New Delhi, March 12: India’s first test flight of a home-grown cruise missile failed today but Nirbhay gave an unintended sneak preview of the dread it can spread.

Defence research scientists were compelled to terminate Nirbhay’s flight midway because it was observed deviating from its intended path and heading towards the Indian coast. Cruise missiles are supposed to stay on course and hit targets with accuracy.

Worse, large chunks of the missile fell on land, not the target in the sea off Odisha.

Ghanshyam Giri, a cashew orchard owner who saw parts of the missile fall in a seaside village called Gadaharishpur, said he was about 100 metres from the plantation when he heard a deafening sound.

“It sounded like a massive blast. We thought a helicopter had crashed; people ran for their lives,” Giri said. “After about five minutes, we went to the place where the object was lying.”

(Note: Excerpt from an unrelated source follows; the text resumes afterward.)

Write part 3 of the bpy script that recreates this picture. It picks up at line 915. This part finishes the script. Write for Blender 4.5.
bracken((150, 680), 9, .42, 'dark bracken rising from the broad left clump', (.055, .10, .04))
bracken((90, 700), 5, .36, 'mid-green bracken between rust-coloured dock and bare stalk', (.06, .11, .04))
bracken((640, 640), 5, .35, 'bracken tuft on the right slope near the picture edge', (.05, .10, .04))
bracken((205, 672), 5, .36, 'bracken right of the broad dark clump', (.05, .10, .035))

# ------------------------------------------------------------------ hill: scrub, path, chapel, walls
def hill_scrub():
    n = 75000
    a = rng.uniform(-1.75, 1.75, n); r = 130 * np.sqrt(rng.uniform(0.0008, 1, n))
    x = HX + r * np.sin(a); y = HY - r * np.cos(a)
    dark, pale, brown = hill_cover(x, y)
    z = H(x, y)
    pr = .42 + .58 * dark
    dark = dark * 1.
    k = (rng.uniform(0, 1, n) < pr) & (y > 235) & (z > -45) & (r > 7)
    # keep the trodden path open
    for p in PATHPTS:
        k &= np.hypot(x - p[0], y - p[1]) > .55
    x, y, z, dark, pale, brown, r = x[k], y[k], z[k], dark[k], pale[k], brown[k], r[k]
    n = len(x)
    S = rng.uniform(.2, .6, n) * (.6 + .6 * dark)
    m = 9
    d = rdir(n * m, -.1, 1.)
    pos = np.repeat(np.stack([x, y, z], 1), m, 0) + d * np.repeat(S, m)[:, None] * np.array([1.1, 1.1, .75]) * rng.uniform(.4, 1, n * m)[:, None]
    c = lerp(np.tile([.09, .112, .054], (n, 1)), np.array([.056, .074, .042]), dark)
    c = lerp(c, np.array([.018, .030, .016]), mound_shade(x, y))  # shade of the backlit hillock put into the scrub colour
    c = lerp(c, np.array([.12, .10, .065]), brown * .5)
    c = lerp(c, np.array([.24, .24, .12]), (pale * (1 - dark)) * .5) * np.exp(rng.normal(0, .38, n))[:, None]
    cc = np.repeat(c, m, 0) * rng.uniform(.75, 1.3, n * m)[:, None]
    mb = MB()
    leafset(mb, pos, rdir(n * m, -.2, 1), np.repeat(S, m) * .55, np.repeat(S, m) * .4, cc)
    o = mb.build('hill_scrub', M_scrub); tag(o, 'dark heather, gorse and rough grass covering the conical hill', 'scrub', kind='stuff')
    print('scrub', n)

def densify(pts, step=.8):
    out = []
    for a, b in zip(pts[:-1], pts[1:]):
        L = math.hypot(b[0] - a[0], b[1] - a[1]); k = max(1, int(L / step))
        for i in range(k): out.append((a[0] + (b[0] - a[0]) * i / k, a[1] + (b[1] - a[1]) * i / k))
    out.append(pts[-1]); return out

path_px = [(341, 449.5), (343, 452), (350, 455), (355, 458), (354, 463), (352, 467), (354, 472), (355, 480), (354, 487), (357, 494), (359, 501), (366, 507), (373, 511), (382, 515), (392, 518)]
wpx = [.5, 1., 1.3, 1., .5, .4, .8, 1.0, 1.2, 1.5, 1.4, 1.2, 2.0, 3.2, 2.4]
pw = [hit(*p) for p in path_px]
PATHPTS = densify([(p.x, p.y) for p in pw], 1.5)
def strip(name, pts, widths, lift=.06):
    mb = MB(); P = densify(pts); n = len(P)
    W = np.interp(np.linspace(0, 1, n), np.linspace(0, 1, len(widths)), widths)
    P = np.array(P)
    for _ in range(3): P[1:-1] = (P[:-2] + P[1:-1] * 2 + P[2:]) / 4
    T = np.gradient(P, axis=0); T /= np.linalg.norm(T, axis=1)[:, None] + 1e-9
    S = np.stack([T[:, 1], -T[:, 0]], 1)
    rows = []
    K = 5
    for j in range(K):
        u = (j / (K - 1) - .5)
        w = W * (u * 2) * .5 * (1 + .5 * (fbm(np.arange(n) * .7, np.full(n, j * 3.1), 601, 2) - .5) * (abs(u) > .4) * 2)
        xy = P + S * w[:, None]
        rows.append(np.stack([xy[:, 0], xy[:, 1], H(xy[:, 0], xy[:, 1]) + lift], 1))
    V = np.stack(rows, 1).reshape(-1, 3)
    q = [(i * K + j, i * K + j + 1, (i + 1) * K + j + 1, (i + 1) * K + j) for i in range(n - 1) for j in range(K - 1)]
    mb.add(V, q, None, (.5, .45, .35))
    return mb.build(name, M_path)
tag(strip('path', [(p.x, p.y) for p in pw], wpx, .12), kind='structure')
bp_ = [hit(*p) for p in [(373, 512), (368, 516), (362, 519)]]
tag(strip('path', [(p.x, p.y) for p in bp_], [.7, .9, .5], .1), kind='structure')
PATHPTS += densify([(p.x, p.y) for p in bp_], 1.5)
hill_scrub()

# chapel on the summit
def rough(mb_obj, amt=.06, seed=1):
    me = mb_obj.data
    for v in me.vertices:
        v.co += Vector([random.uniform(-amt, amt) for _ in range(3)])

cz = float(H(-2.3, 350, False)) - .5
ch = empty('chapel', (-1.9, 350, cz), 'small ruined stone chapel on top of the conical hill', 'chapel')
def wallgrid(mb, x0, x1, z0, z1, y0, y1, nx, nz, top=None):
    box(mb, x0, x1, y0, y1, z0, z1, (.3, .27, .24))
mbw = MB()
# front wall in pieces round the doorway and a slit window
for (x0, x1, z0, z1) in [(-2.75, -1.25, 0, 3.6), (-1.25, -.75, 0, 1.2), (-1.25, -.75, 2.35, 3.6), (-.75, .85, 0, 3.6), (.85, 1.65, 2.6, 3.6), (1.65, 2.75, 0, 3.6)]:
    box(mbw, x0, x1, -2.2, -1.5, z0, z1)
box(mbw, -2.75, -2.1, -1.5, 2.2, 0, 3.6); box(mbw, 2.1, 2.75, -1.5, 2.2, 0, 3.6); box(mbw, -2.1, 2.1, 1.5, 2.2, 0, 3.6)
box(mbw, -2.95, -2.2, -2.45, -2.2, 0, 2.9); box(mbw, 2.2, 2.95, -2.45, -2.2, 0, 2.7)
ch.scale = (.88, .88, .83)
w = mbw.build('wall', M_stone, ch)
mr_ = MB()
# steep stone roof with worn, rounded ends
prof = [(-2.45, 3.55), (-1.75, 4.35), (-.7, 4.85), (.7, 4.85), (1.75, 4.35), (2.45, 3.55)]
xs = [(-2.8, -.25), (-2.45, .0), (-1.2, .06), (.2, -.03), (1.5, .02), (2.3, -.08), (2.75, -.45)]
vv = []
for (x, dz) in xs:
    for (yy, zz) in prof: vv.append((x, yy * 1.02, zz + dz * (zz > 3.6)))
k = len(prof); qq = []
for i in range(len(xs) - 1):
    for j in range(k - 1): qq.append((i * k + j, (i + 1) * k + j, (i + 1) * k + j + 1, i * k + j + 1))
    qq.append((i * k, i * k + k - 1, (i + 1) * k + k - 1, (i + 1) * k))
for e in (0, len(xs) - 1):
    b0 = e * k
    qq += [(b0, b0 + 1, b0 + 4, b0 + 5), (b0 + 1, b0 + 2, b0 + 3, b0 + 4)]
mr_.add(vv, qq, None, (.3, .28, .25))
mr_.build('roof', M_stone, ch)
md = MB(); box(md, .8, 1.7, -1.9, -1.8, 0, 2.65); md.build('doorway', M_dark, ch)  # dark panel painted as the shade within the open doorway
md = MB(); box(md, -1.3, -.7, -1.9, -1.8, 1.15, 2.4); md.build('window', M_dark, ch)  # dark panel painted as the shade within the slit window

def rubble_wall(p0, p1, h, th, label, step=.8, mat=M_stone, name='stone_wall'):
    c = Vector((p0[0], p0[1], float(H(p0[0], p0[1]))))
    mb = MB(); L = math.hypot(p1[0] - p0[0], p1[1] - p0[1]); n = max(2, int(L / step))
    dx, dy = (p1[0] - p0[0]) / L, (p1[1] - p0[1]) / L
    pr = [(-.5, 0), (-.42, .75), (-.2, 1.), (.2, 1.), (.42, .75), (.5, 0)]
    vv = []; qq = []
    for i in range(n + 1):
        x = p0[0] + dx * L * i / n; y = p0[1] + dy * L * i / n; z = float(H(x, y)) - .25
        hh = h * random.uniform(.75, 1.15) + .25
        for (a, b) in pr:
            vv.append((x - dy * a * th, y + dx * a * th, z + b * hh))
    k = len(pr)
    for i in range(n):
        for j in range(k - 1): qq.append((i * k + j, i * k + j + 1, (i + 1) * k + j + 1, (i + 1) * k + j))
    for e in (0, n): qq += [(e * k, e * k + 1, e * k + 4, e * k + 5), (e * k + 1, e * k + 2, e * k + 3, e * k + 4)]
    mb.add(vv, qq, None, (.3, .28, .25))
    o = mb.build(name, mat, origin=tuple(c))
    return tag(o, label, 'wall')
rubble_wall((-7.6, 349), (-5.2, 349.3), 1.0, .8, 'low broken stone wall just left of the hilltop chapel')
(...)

Haripada Das, another resident, said he found pieces of the missile in his betel palm grove.

When a missile test is in trouble, a Defence Research and Development Organisation (DRDO) official said, the two standard available options are to trigger a self-destruct mechanism or terminate the flight and allow it to fall into the sea. “But after termination, the missile can keep cruising for some time,” an official said.

But the official declined to say whether the missile was ordered to self-destruct or was allowed to free-fall into the sea, or which part of the Indian coastline it was approaching when its flight was terminated.

“Bits and pieces of the cruise missile fell at two places in Gadaharishpur but nobody was injured,” Jagatsinghpur superintendent of police Satyabrata Bhoi told The Telegraph. “Human habitations were about 100 metres from the site where the debris fell.”

Personnel from the DRDO, alerted by local law-enforcement authorities, arrived, inspected the parts and took them away.

The cruise missile was launched from Chandipur on the Odisha coast at 11.50am. It appeared to function well until course deviations set in midway.

The two-stage missile, developed by the DRDO, has a range of about 1,000km and moves at subsonic speeds.

Despite the mission’s failure, DRDO said, key components of the take-off and cruise sequence of the missile were successfully tested during its flight, which lasted around 30 minutes.

The first-stage rocket engine ignited, the missile climbed to the required altitude, the rocket engine separated, the main turbofan engine started, wings opened up for the cruise mode and the flight appeared normal until midway into the flight, a senior DRDO official said.

“All these elements of the sequence worked — it cruised until about midway, when deviations from its intended path were observed,” the official said. “The deviations are now under investigation.”

The DRDO has not said whether this flight was rigged with a self-destruct mechanism but, the official said, there is a risk that the explosion associated with a self-destruct mechanism might scatter debris over a much larger area than if a missile is allowed to fall into the sea.

The DRDO has been working on the development of guided missiles for nearly three decades, and has already inducted two homegrown ballistic missiles — the short-range Prithvi and the long-range Agni.

India has also inducted a supersonic cruise missile named Brahmos, primarily based on technology from Russia, with a short range of about 300km. Nirbhay is intended to be India’s first indigenous cruise missile with a range three times longer than that of Brahmos.

A primer on cruise missiles from the Federation of American Scientists says at least 12 countries — China, France, Germany, Israel, Italy, Japan, Norway, Russia, Sweden, Taiwan, the UK and the US — have developed cruise missiles.

Unlike ballistic missiles which have phases of free-fall under gravity as they move down towards their targets, cruise missiles are propelled and guided throughout their flight.

The FAS says: “The technology to build them is simple and available to any country that builds even rudimentary aircraft.”